▶

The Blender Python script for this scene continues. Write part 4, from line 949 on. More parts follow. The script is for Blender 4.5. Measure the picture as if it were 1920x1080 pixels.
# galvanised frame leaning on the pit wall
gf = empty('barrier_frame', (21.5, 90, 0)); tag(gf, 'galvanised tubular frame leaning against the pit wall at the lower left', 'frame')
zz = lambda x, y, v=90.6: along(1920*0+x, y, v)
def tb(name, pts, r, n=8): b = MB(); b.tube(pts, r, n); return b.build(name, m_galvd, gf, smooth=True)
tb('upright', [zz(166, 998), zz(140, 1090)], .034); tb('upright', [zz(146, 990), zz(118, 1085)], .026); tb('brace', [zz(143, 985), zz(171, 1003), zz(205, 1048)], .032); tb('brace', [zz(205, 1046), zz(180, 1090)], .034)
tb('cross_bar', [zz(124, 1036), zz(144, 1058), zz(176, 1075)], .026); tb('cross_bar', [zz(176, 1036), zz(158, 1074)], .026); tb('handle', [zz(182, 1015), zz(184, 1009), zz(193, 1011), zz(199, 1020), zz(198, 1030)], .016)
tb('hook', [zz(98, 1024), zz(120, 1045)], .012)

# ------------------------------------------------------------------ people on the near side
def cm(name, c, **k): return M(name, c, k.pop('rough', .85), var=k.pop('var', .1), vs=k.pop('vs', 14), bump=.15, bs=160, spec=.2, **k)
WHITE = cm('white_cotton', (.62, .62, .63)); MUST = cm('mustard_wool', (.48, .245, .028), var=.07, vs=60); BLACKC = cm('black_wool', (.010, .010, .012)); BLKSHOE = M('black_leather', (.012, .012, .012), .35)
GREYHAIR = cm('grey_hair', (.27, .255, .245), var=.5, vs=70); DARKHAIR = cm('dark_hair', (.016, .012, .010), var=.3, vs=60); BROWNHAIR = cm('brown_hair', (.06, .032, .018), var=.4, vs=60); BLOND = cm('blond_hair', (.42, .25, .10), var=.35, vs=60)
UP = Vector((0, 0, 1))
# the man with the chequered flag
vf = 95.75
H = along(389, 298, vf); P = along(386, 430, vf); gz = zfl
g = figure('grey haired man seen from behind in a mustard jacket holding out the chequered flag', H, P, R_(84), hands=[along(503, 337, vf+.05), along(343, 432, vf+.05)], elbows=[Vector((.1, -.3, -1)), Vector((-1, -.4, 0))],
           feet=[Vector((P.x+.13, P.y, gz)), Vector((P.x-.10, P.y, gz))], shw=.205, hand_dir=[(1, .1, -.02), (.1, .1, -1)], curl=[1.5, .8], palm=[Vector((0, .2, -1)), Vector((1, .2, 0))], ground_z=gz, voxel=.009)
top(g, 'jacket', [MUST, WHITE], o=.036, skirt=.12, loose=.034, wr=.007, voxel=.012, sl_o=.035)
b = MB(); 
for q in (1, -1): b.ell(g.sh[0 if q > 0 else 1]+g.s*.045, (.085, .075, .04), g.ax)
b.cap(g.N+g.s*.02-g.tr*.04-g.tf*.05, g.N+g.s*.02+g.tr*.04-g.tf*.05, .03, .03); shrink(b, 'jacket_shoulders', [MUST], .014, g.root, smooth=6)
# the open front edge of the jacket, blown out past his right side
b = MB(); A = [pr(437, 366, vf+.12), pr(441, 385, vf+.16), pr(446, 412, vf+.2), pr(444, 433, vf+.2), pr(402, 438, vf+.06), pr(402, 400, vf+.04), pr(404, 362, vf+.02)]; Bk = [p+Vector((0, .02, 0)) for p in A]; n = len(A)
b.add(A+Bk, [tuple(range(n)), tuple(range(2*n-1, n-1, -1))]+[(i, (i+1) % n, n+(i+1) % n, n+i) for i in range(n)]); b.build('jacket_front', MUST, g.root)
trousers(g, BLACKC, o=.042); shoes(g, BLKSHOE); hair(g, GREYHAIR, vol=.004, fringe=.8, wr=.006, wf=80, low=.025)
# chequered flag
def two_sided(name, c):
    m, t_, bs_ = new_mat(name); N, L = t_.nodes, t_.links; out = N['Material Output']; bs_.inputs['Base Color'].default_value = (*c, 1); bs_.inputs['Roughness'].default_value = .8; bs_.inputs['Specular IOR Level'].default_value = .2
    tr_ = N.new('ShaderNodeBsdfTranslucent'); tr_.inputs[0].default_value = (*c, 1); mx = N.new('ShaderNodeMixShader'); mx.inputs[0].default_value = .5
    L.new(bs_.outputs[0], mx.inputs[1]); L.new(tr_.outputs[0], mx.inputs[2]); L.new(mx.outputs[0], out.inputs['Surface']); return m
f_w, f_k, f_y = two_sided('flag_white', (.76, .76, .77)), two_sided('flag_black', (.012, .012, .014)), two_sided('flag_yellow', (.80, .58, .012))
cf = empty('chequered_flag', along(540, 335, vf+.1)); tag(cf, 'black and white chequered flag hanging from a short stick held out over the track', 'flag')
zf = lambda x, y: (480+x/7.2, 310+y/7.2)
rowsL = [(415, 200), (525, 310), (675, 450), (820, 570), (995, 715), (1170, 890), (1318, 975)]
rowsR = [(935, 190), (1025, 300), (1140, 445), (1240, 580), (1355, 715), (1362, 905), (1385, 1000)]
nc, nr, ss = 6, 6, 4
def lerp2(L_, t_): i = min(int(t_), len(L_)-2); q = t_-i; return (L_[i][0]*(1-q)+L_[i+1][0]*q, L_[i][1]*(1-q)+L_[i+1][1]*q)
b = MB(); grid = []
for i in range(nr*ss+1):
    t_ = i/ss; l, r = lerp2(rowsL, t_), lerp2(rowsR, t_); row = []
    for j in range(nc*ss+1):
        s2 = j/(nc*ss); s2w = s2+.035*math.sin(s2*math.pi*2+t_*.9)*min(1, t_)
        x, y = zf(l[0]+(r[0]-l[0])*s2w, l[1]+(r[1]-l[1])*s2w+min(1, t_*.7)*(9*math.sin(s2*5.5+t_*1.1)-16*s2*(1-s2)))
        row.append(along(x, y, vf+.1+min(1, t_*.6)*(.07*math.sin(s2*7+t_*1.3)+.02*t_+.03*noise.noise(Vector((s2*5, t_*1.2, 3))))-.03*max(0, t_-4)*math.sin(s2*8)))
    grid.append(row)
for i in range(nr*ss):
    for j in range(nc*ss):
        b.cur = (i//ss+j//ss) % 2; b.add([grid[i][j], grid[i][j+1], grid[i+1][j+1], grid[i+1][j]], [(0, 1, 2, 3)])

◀

#### [Written problem]
Extract exactly the leading lines of the data, stopping at and including the line with "tb('hook', [zz(98, 1024), zz(120, 1045)], .012)".

#### [Task result]
The Blender Python script for this scene continues. Write part 4, from line 949 on. More parts follow. The script is for Blender 4.5. Measure the picture as if it were 1920x1080 pixels.
# galvanised frame leaning on the pit wall
gf = empty('barrier_frame', (21.5, 90, 0)); tag(gf, 'galvanised tubular frame leaning against the pit wall at the lower left', 'frame')
zz = lambda x, y, v=90.6: along(1920*0+x, y, v)
def tb(name, pts, r, n=8): b = MB(); b.tube(pts, r, n); return b.build(name, m_galvd, gf, smooth=True)
tb('upright', [zz(166, 998), zz(140, 1090)], .034); tb('upright', [zz(146, 990), zz(118, 1085)], .026); tb('brace', [zz(143, 985), zz(171, 1003), zz(205, 1048)], .032); tb('brace', [zz(205, 1046), zz(180, 1090)], .034)
tb('cross_bar', [zz(124, 1036), zz(144, 1058), zz(176, 1075)], .026); tb('cross_bar', [zz(176, 1036), zz(158, 1074)], .026); tb('handle', [zz(182, 1015), zz(184, 1009), zz(193, 1011), zz(199, 1020), zz(198, 1030)], .016)
tb('hook', [zz(98, 1024), zz(120, 1045)], .012)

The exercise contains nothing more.